By: Paul MacKenzie-Cummings - Updated: 24 Sep 2010 | comments*Discuss
 
How To Cope With A Colleague You Fancy

You have sailed through the interview and successfully landed the job of your dreams. All you have to do now is start as you mean to continue and create the right first impression. But, as you walk through the door and see you see the person of your dreams for the first time and your instinct entices you to create a first impression of a different kind. Your jaw drops, your heart starts pounding and all sense of professionalism and composure disappears leaving you feeling like a nervous teenager who has a crush on a teacher.

So what do you do when you fancy one of your new colleagues?
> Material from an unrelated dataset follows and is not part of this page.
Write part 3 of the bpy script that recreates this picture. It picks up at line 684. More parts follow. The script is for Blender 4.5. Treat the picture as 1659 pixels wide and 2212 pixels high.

Do you chance your luck regardless of the outcome? Or do you place the object of your new-found desire into the realms of daydream paradise and focus on creating the only impression that really counts – impressing your new boss? What happens if the person you fancy is actually your new boss?

Whatever you choose do you must ask yourself, ‘If something happened between the two of us, what impact would that have on my position later down the line? How will it affect my career?’

It is estimated that Britons spend around 70 per cent of their waking day at work or performing work-related activities. So perhaps it comes as no surprise that a number of surveys have revealed that one in ten UK workers has had sex with their boss with a further 18 per cent of people prepared to sleep with their boss to advance their career.

As many as 41 per cent of workers admit to having a sexual liaison with a co-worker at an office party. However, going out with your boss or a colleague is rarely a good idea for several reasons.

It is your manager’s responsibility to appraise your performance at work, which means that there will be an unequal partnership between the two of you at some point that could affect your relationship if things progressed between both of you.

Let’s face facts - if you sleep with someone who is in a position to influence your career, you can guarantee that you will not get any credit or respect from your colleagues if they ever find out about your liaison with the boss. The comment will always be, ‘Well we all know why he/she got the promotion, don’t we?’

Consequently, what happens if it all goes wrong? Mutual friendships often become strained with other colleagues feeling that they are being placed in an awkward position, forced to takes sides. And sitting in the same office could fill you with revulsion or regret and will more than likely lead to one of you leaving the company.

So, even if your new colleague or boss is a dead-ringer for Cameron Diaz or Brad Pitt don’t flirt, even if they flirt with you. Be friendly and always remain business-like. After all, once you have been in the company for a while you may be seen as a push-over because they know that you have a soft-spot for them.